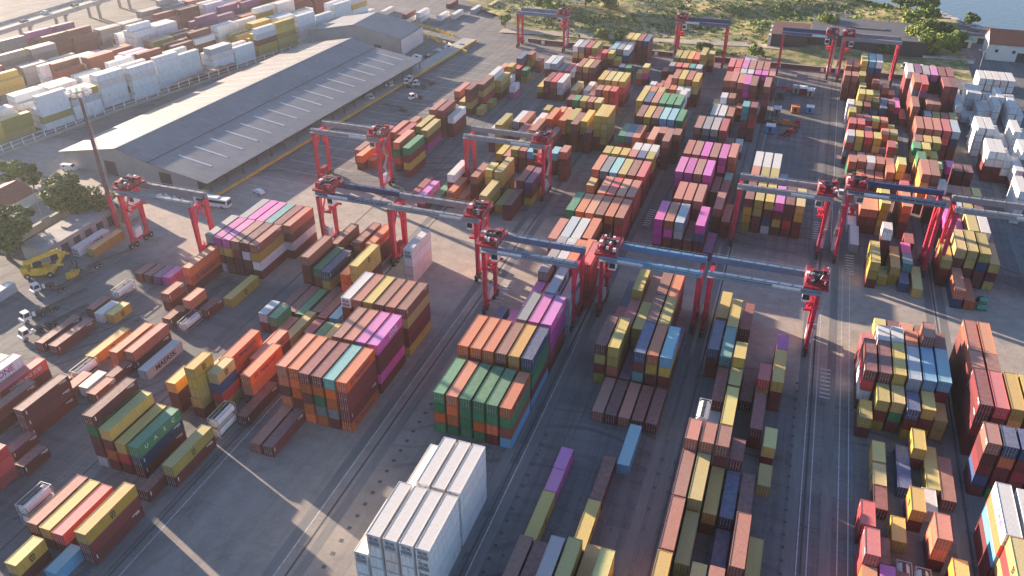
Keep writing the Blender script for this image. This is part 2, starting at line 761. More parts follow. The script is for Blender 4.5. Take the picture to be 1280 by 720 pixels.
# ---------------------------------------------------------------- mesh helper
class MB:
    def __init__(s): s.v=[]; s.f=[]; s.m=[]; s.uv=[]
    def quad(s, p, m=0, uv=None):
        i=len(s.v); s.v+= [tuple(q) for q in p]; s.f.append(tuple(range(i,i+len(p)))); s.m.append(m)
        s.uv.append(uv if uv else [(0,0)]*len(p))
    def hexa(s, P, m=0, skip=()):
        # P: 8 points, bottom 0-3 ccw, top 4-7
        F=[(3,2,1,0),(4,5,6,7),(0,1,5,4),(1,2,6,5),(2,3,7,6),(3,0,4,7)]
        for k,f in enumerate(F):
            if k in skip: continue
            q=[Vector(P[j]) for j in f]
            u=(q[1]-q[0]).length; w=(q[3]-q[0]).length
            s.quad(q, m, [(0,0),(u,0),(u,w),(0,w)])
    def box(s, x,y,z, sx,sy,sz, m=0, rot=0, skip=()):
        # centre x,y ; base z
        c,n=math.cos(rot),math.sin(rot); P=[]
        for zz in (z,z+sz):
            for dx,dy in ((-1,-1),(1,-1),(1,1),(-1,1)):
                a,b=dx*sx/2,dy*sy/2
                P.append((x+a*c-b*n, y+a*n+b*c, zz))
        s.hexa(P,m,skip)
    def bar(s, a,b,w,h=None,m=0,w2=None,h2=None):
        h=h or w; w2=w2 or w; h2=h2 or h
        a=Vector(a); b=Vector(b); d=(b-a).normalized()
        up=Vector((0,0,1)) if abs(d.z)<.95 else Vector((0,1,0))
        r=d.cross(up).normalized(); u=r.cross(d).normalized()
        P=[]
        for p,ww,hh in ((a,w,h),(b,w2,h2)):
            for i,j in ((-1,-1),(1,-1),(1,1),(-1,1)): P.append(p+r*(i*ww/2)+u*(j*hh/2))
        s.hexa(P,m)
    def cyl(s, a,b,r,n=12,m=0,r2=None,cap=True):
        r2=r if r2 is None else r2
        a=Vector(a); b=Vector(b); d=(b-a).normalized()
        up=Vector((0,0,1)) if abs(d.z)<.95 else Vector((0,1,0))
        e=d.cross(up).normalized(); g=e.cross(d).normalized()
        A=[a+(e*math.cos(t)+g*math.sin(t))*r for t in [2*math.pi*k/n for k in range(n)]]
        B=[b+(e*math.cos(t)+g*math.sin(t))*r2 for t in [2*math.pi*k/n for k in range(n)]]
        for k in range(n):
            j=(k+1)%n; s.quad([A[k],B[k],B[j],A[j]],m)
        if cap: s.quad(A,m); s.quad(B[::-1],m)
    def text(s, txt, size, M, m=0):
        vs,fs=text_geo(txt)
        i=len(s.v); s.v+=[tuple(M@Vector((x*size,y*size,0))) for x,y in vs]
        for f in fs: s.f.append(tuple(i+k for k in f)); s.m.append(m); s.uv.append([(0,0)]*len(f))
    def mesh(s, name, mats, color=None):
        me=bpy.data.meshes.new(name); me.from_pydata(s.v,[],s.f)
        for q in mats: me.materials.append(q)
        me.polygons.foreach_set('material_index', s.m)
        uvl=me.uv_layers.new(name='UVMap'); fl=[c for u in s.uv for p in u for c in p]
        uvl.data.foreach_set('uv', fl)
        if color is not None:
            at=me.color_attributes.new('paint','FLOAT_COLOR','CORNER')
            n=len(me.loops)
            if isinstance(color,tuple): at.data.foreach_set('color', list(color+(1.0,))*n)
            else:
                cc=[]
                for f,c in zip(s.f,color): cc+= list(c+(1.0,))*len(f)
                at.data.foreach_set('color', cc)
        me.update(); return me
    def build(s, name, mats, parent=None, color=None, **tags):
        return put(name, s.mesh(name,mats,color), parent, **tags)

_tx={}
def text_geo(t):
    if t not in _tx:
        cu=bpy.data.curves.new('lettering','FONT'); cu.body=t; cu.align_x='CENTER'; cu.align_y='CENTER'; cu.resolution_u=2; cu.offset=.02
        o=bpy.data.objects.new('lettering',cu); col.objects.link(o)
        dg=bpy.context.evaluated_depsgraph_get(); me=o.evaluated_get(dg).to_mesh()
        _tx[t]=([(v.co.x,v.co.y) for v in me.vertices],[tuple(p.vertices) for p in me.polygons])
        o.evaluated_get(dg).to_mesh_clear(); bpy.data.objects.remove(o); bpy.data.curves.remove(cu)
    return _tx[t]

def put(name, data, parent=None, loc=None, rot=None, label=None, category=None, group=None, kind=None):
    o=bpy.data.objects.new(name, data); col.objects.link(o)
    if parent is not None: o.parent=parent
    if loc is not None: o.location=loc
    if rot is not None: o.rotation_euler=(0,0,rot)
    for k,v in (('label',label),('category',category),('group',group),('kind',kind)):
        if v: o[k]=v
    return o
def empty(name, loc, rot=0, **t): return put(name,None,None,loc,rot,**t)
def dup(root, loc, rot, label, group=None):
    r=root.copy(); col.objects.link(r); r.location=loc; r.rotation_euler=(0,0,rot); r['label']=label
    if group: r['group']=group
    for ch in list(root.children):
        c=ch.copy(); col.objects.link(c); c.parent=r
        for g in list(ch.children):
            d=g.copy(); col.objects.link(d); d.parent=c
    return r

# ---------------------------------------------------------------- materials
class NT:
    def __init__(s,name):
        s.m=bpy.data.materials.new(name); s.m.use_nodes=True; s.t=s.m.node_tree; s.b=s.t.nodes['Principled BSDF']
    def n(s,typ,**k):
        q=s.t.nodes.new(typ)
        for a,v in k.items():
            if a.startswith('i_'): q.inputs[a[2:].replace('_',' ')].default_value=v
            else: setattr(q,a,v)
        return q
    def l(s,a,b): s.t.links.new(a,b)
    def math(s,op,a,b=None,c=None,clamp=False):
        q=s.n('ShaderNodeMath',operation=op,use_clamp=clamp)
        for i,v in enumerate((a,b,c)):
            if v is None: continue
            if isinstance(v,(int,float)): q.inputs[i].default_value=v
            else: s.l(v,q.inputs[i])
        return q.outputs[0]
    def mix(s,f,a,b,blend='MIX'):
        q=s.n('ShaderNodeMix',data_type='RGBA',blend_type=blend)
        for i,v in ((0,f),(6,a),(7,b)):
            if isinstance(v,(int,float)): q.inputs[i].default_value=v
            elif isinstance(v,tuple): q.inputs[i].default_value=v+(1,) if len(v)==3 else v
            else: s.l(v,q.inputs[i])
        return q.outputs[2]
    def noise(s,scale,detail=4,vec=None,rough=.55,dist=0):
        q=s.n('ShaderNodeTexNoise'); q.inputs['Scale'].default_value=scale; q.inputs['Detail'].default_value=detail; q.inputs['Roughness'].default_value=rough; q.inputs['Distortion'].default_value=dist
        if vec is not None: s.l(vec,q.inputs['Vector'])
        return q.outputs[0]
    def ramp(s,f,a,b,lo=0.,hi=1.):
        q=s.n('ShaderNodeMapRange'); q.clamp=True
        for i,v in ((1,a),(2,b),(3,lo),(4,hi)): q.inputs[i].default_value=v
        s.l(f,q.inputs[0]); return q.outputs[0]
    def pos(s,scale=None):
        g=s.n('ShaderNodeNewGeometry').outputs['Position']
        if scale:
            q=s.n('ShaderNodeVectorMath',operation='MULTIPLY'); s.l(g,q.inputs[0]); q.inputs[1].default_value=scale; g=q.outputs[0]
        return g
def mat(name,c,rough=.6,var=.25,scale=.6,metal=0,c2=None,spec=.4,bump=0,stretch=None):
    t=NT(name); p=t.pos(stretch)
    n=t.noise(scale,5,p); n2=t.noise(scale*7,3,p)
    f=t.math('MULTIPLY_ADD',n2,.35,t.math('MULTIPLY',n,.75))
    hi=tuple(min(1,x*(1+var)) for x in c); lo=c2 or tuple(x*(1-var) for x in c)
    cc=t.mix(t.ramp(f,.35,.75),lo,hi)
    t.l(cc,t.b.inputs['Base Color']); t.b.inputs['Roughness'].default_value=rough; t.b.inputs['Metallic'].default_value=metal
    t.b.inputs['Specular IOR Level'].default_value=spec
    if bump:
        b=t.n('ShaderNodeBump'); b.inputs['Strength'].default_value=bump; b.inputs['Distance'].default_value=.1; t.l(f,b.inputs['Height']); t.l(b.outputs[0],t.b.inputs['Normal'])
    return t.m

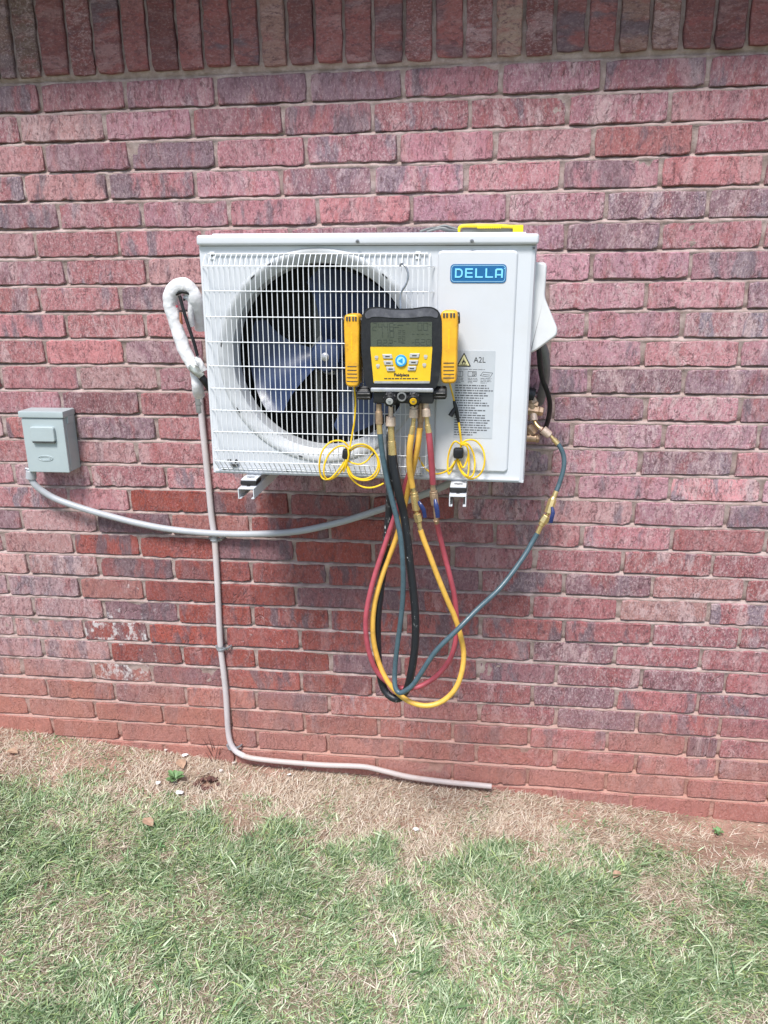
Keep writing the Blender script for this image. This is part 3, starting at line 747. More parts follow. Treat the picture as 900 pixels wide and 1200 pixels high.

______

AIM OF THE TASK — Extract every line that has the string "starting" in it.

COMPLETED TASK —
Keep writing the Blender script for this image. This is part 2, starting at line 761. More parts follow. The script is for Blender 4.5. Take the picture to be 1280 by 720 pixels.
Keep writing the Blender script for this image. This is part 3, starting at line 747. More parts follow. Treat the picture as 900 pixels wide and 1200 pixels high.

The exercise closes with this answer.